PROBLEM
Print each line exactly as it is given.

THE RECORDS
——
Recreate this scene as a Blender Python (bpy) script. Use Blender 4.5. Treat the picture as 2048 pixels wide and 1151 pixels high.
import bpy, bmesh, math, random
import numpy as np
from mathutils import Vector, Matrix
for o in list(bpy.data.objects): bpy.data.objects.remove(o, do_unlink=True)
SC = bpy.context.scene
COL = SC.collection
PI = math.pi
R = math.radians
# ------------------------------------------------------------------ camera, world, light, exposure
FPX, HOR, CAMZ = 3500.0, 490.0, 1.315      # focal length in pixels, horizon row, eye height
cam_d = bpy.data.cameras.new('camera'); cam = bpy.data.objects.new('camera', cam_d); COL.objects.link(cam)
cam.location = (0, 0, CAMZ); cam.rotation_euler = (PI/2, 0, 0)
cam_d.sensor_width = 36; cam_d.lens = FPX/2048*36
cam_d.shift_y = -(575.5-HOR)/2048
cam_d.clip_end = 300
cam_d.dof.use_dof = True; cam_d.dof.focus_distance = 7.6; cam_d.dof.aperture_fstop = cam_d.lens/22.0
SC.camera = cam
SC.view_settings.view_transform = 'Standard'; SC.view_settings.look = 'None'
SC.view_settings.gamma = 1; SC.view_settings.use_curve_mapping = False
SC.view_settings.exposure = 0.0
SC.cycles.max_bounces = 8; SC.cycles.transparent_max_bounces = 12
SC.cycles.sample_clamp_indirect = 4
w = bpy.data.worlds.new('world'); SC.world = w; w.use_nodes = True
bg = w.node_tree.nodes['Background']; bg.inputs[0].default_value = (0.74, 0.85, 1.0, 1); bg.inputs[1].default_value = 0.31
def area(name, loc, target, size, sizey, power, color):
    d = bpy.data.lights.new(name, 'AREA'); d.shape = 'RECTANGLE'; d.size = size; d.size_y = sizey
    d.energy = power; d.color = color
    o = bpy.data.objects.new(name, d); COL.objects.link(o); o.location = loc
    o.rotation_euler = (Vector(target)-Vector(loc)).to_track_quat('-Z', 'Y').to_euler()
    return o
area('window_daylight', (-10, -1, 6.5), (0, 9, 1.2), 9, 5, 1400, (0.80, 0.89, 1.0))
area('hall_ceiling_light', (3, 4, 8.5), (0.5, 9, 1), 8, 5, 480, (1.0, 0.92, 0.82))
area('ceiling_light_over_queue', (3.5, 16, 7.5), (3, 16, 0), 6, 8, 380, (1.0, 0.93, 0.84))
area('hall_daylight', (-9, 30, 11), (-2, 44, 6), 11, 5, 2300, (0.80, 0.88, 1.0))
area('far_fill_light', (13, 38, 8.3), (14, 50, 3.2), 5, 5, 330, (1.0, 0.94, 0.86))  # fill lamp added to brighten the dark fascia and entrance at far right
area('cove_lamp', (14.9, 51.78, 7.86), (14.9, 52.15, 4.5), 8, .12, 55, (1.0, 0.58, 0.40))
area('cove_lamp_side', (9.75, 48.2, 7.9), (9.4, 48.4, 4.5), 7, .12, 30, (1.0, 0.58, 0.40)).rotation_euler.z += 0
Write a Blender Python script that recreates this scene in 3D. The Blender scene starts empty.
——
ANSWER TO THE PROBLEM
Recreate this scene as a Blender Python (bpy) script. Use Blender 4.5. Treat the picture as 2048 pixels wide and 1151 pixels high.
import bpy, bmesh, math, random
import numpy as np
from mathutils import Vector, Matrix
for o in list(bpy.data.objects): bpy.data.objects.remove(o, do_unlink=True)
SC = bpy.context.scene
COL = SC.collection
PI = math.pi
R = math.radians
# ------------------------------------------------------------------ camera, world, light, exposure
FPX, HOR, CAMZ = 3500.0, 490.0, 1.315      # focal length in pixels, horizon row, eye height
cam_d = bpy.data.cameras.new('camera'); cam = bpy.data.objects.new('camera', cam_d); COL.objects.link(cam)
cam.location = (0, 0, CAMZ); cam.rotation_euler = (PI/2, 0, 0)
cam_d.sensor_width = 36; cam_d.lens = FPX/2048*36
cam_d.shift_y = -(575.5-HOR)/2048
cam_d.clip_end = 300
cam_d.dof.use_dof = True; cam_d.dof.focus_distance = 7.6; cam_d.dof.aperture_fstop = cam_d.lens/22.0
SC.camera = cam
SC.view_settings.view_transform = 'Standard'; SC.view_settings.look = 'None'
SC.view_settings.gamma = 1; SC.view_settings.use_curve_mapping = False
SC.view_settings.exposure = 0.0
SC.cycles.max_bounces = 8; SC.cycles.transparent_max_bounces = 12
SC.cycles.sample_clamp_indirect = 4
w = bpy.data.worlds.new('world'); SC.world = w; w.use_nodes = True
bg = w.node_tree.nodes['Background']; bg.inputs[0].default_value = (0.74, 0.85, 1.0, 1); bg.inputs[1].default_value = 0.31
def area(name, loc, target, size, sizey, power, color):
    d = bpy.data.lights.new(name, 'AREA'); d.shape = 'RECTANGLE'; d.size = size; d.size_y = sizey
    d.energy = power; d.color = color
    o = bpy.data.objects.new(name, d); COL.objects.link(o); o.location = loc
    o.rotation_euler = (Vector(target)-Vector(loc)).to_track_quat('-Z', 'Y').to_euler()
    return o
area('window_daylight', (-10, -1, 6.5), (0, 9, 1.2), 9, 5, 1400, (0.80, 0.89, 1.0))
area('hall_ceiling_light', (3, 4, 8.5), (0.5, 9, 1), 8, 5, 480, (1.0, 0.92, 0.82))
area('ceiling_light_over_queue', (3.5, 16, 7.5), (3, 16, 0), 6, 8, 380, (1.0, 0.93, 0.84))
area('hall_daylight', (-9, 30, 11), (-2, 44, 6), 11, 5, 2300, (0.80, 0.88, 1.0))
area('far_fill_light', (13, 38, 8.3), (14, 50, 3.2), 5, 5, 330, (1.0, 0.94, 0.86))  # fill lamp added to brighten the dark fascia and entrance at far right
area('cove_lamp', (14.9, 51.78, 7.86), (14.9, 52.15, 4.5), 8, .12, 55, (1.0, 0.58, 0.40))
area('cove_lamp_side', (9.75, 48.2, 7.9), (9.4, 48.4, 4.5), 7, .12, 30, (1.0, 0.58, 0.40)).rotation_euler.z += 0
Write a Blender Python script that recreates this scene in 3D. The Blender scene starts empty.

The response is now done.